Oil Transfer Drawings
Gauguin invented the oil transfer drawing technique in 1899, and it represents a grand culmination of his use of printmaking to develop an aesthetic of mystery, indeterminacy, and suggestion. A hybrid of a drawing and a print, each transfer drawing is a two-sided work with a pencil drawing on the verso and the transfer drawing on the recto. In Gauguin’s words, “First you roll out printer’s ink on a sheet of paper of any sort; then lay a second sheet on top of it and draw whatever pleases you.” The pressure from the pencil caused the ink from the bottom sheet to adhere to the underside of the top sheet.
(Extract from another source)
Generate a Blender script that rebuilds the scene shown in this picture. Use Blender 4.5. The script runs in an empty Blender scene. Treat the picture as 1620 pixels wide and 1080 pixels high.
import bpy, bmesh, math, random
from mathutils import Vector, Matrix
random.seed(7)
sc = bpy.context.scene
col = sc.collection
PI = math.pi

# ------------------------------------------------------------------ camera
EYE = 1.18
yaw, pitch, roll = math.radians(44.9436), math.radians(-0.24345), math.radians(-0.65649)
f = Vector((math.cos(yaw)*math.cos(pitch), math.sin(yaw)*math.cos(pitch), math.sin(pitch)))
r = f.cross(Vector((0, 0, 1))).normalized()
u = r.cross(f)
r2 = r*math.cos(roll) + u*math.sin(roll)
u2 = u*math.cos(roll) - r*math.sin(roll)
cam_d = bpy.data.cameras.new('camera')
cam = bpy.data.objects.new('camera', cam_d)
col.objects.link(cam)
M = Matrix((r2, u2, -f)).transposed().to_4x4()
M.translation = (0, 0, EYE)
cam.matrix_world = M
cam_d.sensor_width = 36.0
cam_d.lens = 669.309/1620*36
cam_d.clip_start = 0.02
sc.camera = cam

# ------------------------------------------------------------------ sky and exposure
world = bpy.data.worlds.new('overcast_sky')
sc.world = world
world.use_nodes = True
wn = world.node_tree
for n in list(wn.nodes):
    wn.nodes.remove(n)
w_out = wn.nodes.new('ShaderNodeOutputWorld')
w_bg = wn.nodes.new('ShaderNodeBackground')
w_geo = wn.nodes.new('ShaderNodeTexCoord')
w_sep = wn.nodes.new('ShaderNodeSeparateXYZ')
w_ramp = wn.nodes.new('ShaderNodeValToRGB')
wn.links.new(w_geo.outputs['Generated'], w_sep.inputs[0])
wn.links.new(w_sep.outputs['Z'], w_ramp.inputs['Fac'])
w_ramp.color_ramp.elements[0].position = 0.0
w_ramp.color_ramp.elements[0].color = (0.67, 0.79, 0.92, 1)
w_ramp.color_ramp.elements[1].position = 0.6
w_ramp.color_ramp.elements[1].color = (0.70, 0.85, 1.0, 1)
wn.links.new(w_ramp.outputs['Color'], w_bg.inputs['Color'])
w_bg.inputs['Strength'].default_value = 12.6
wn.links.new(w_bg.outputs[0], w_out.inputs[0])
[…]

When the top sheet was lifted away, the drawing had been transferred, in reverse, to its underside; this transferred image was the final work of art. Using this transfer process, Gauguin transformed a traditional and usually legible pencil drawing into a dark and mysterious print.
Gauguin’s transfer drawings, dating c. 1899 to 1903, range from small, sketch-like examples to large, finished compositions. The exhibition includes several monumental, double- sided transfer drawings; three of these, each titled Tahitian Woman with Evil Spirit (c. 1900), will be shown alongside a remarkable related wood sculpture, Head with Horns (1895–97), reflecting Gauguin’s preoccupation with the recurring theme of a Tahitian woman haunted by a mysterious spirit.